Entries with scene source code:
+++

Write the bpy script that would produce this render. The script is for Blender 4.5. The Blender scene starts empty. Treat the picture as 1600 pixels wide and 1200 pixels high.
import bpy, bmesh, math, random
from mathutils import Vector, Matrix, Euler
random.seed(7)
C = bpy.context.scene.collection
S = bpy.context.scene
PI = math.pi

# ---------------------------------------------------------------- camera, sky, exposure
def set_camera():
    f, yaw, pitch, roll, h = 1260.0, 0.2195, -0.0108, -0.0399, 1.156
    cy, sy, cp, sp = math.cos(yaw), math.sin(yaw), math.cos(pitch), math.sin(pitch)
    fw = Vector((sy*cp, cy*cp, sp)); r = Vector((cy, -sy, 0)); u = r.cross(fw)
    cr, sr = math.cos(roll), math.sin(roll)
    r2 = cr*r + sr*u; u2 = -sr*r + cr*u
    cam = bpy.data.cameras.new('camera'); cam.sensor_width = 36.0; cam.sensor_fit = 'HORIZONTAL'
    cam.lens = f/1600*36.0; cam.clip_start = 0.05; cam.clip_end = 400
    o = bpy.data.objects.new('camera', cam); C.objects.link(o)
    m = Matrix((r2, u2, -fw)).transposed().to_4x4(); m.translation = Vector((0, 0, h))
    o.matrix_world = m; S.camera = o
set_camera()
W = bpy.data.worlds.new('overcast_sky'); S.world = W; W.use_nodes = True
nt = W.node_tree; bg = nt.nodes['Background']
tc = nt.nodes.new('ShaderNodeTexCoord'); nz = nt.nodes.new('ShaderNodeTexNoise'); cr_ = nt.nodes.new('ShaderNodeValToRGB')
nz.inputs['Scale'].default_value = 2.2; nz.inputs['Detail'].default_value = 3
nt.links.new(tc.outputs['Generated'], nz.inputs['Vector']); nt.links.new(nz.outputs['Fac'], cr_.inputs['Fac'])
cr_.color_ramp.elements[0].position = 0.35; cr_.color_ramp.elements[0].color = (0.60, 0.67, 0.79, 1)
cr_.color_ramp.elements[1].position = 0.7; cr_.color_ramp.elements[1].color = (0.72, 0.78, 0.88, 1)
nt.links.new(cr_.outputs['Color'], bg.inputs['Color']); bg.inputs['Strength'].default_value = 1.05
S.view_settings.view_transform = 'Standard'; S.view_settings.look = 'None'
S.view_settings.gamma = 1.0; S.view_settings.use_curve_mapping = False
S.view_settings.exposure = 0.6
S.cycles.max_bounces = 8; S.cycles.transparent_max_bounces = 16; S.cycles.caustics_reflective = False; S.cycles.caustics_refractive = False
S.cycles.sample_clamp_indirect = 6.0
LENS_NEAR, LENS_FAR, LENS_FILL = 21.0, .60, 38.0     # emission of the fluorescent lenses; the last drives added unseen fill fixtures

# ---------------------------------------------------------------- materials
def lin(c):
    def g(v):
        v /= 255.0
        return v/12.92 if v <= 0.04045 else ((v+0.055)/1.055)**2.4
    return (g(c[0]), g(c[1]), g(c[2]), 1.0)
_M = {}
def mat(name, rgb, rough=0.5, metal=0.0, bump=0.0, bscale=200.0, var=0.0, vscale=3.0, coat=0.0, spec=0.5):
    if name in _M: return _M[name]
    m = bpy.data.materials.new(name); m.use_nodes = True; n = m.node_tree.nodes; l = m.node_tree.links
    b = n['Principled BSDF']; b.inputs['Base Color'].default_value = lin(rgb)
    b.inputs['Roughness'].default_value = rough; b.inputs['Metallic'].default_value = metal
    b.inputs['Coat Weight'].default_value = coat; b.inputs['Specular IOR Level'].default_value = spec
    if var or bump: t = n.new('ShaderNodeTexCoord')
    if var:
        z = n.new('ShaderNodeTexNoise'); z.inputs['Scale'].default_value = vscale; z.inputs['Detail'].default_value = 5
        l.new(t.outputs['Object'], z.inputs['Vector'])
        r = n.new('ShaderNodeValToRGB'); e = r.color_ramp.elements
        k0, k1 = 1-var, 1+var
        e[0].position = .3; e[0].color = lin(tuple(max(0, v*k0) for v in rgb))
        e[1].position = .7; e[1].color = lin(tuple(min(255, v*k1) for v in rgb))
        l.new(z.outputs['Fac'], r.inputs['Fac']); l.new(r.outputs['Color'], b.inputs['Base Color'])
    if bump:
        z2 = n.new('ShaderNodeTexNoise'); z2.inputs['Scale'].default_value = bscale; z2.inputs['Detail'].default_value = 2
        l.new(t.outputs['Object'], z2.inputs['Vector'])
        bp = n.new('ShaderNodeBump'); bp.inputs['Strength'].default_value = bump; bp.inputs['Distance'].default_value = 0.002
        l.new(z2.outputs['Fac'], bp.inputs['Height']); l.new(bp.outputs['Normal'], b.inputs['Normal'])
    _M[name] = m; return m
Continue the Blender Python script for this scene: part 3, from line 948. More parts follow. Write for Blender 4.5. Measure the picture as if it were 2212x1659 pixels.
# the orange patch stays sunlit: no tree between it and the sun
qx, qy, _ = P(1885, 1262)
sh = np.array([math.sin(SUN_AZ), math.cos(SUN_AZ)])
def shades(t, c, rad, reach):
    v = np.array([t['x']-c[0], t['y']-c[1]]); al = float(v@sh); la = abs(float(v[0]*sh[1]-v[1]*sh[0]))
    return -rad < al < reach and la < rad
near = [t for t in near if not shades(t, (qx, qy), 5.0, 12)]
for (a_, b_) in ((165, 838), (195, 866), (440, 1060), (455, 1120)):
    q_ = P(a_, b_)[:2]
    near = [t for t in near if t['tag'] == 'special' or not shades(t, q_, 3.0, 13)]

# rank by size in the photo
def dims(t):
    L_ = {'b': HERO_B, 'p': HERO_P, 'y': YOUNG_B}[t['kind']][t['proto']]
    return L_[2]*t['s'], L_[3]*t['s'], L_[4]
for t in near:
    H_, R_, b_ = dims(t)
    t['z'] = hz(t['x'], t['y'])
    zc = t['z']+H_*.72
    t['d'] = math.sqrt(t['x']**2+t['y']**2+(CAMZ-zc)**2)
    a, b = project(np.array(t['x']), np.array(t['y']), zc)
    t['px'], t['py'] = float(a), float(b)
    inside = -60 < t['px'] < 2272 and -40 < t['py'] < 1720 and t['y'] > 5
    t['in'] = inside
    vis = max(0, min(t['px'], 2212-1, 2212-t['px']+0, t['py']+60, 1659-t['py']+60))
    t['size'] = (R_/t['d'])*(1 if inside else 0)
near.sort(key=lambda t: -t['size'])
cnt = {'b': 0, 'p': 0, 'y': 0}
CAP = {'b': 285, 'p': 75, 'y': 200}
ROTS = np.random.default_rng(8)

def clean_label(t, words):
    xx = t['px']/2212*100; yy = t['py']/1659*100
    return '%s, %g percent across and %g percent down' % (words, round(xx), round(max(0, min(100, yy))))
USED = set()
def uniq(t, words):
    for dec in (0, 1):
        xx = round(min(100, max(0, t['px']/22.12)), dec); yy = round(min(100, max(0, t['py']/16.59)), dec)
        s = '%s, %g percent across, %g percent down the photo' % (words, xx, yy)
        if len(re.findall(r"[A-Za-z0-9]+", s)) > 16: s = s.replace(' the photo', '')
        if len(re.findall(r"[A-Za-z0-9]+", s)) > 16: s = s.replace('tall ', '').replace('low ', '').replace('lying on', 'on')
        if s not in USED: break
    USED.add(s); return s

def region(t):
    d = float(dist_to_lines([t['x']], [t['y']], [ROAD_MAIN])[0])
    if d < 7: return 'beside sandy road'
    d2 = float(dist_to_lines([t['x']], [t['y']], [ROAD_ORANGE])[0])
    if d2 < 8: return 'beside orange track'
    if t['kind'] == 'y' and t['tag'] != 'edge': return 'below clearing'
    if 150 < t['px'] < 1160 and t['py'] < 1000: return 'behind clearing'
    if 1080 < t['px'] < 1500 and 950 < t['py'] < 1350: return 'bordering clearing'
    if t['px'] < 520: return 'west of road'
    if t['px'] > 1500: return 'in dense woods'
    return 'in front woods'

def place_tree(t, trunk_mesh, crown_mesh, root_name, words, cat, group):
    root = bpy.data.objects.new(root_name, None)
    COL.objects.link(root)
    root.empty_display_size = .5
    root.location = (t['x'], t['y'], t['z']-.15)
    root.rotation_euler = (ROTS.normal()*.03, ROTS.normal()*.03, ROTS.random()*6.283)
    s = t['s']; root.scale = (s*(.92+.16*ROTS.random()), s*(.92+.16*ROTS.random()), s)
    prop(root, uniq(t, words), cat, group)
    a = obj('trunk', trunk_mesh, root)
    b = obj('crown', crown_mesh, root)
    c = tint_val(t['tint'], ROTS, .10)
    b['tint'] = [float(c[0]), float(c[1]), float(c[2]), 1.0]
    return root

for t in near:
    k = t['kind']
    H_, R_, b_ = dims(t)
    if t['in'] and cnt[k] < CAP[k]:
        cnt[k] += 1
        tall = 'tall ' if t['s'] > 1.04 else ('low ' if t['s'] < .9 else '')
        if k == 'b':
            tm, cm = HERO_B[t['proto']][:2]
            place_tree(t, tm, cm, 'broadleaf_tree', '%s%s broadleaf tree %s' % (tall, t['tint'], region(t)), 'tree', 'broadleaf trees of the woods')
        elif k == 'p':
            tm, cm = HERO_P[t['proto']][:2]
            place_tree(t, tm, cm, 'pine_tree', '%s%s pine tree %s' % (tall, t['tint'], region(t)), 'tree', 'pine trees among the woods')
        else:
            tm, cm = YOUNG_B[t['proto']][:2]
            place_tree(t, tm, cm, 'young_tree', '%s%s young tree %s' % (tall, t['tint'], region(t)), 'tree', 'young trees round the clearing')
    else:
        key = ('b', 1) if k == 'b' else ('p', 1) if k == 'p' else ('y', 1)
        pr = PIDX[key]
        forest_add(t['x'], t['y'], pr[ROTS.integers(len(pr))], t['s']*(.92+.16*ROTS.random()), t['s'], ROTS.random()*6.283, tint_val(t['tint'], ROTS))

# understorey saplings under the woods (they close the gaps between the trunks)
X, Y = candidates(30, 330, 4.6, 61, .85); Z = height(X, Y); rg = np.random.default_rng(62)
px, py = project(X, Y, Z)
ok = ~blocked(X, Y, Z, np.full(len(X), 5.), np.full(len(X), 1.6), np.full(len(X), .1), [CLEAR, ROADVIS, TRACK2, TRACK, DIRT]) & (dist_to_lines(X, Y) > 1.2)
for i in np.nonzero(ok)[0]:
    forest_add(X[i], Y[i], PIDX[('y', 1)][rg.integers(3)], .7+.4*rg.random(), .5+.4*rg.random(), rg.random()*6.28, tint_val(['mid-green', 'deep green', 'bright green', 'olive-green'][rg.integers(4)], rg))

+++

== What you need to do ==
Nothing but the lines from the one with "Continue the Blender" through the one with "near = [t for t in near if t['tag']" should be retyped; include both and keep them exact.

== Answer to this task ==
Continue the Blender Python script for this scene: part 3, from line 948. More parts follow. Write for Blender 4.5. Measure the picture as if it were 2212x1659 pixels.
# the orange patch stays sunlit: no tree between it and the sun
qx, qy, _ = P(1885, 1262)
sh = np.array([math.sin(SUN_AZ), math.cos(SUN_AZ)])
def shades(t, c, rad, reach):
    v = np.array([t['x']-c[0], t['y']-c[1]]); al = float(v@sh); la = abs(float(v[0]*sh[1]-v[1]*sh[0]))
    return -rad < al < reach and la < rad
near = [t for t in near if not shades(t, (qx, qy), 5.0, 12)]
for (a_, b_) in ((165, 838), (195, 866), (440, 1060), (455, 1120)):
    q_ = P(a_, b_)[:2]
    near = [t for t in near if t['tag'] == 'special' or not shades(t, q_, 3.0, 13)]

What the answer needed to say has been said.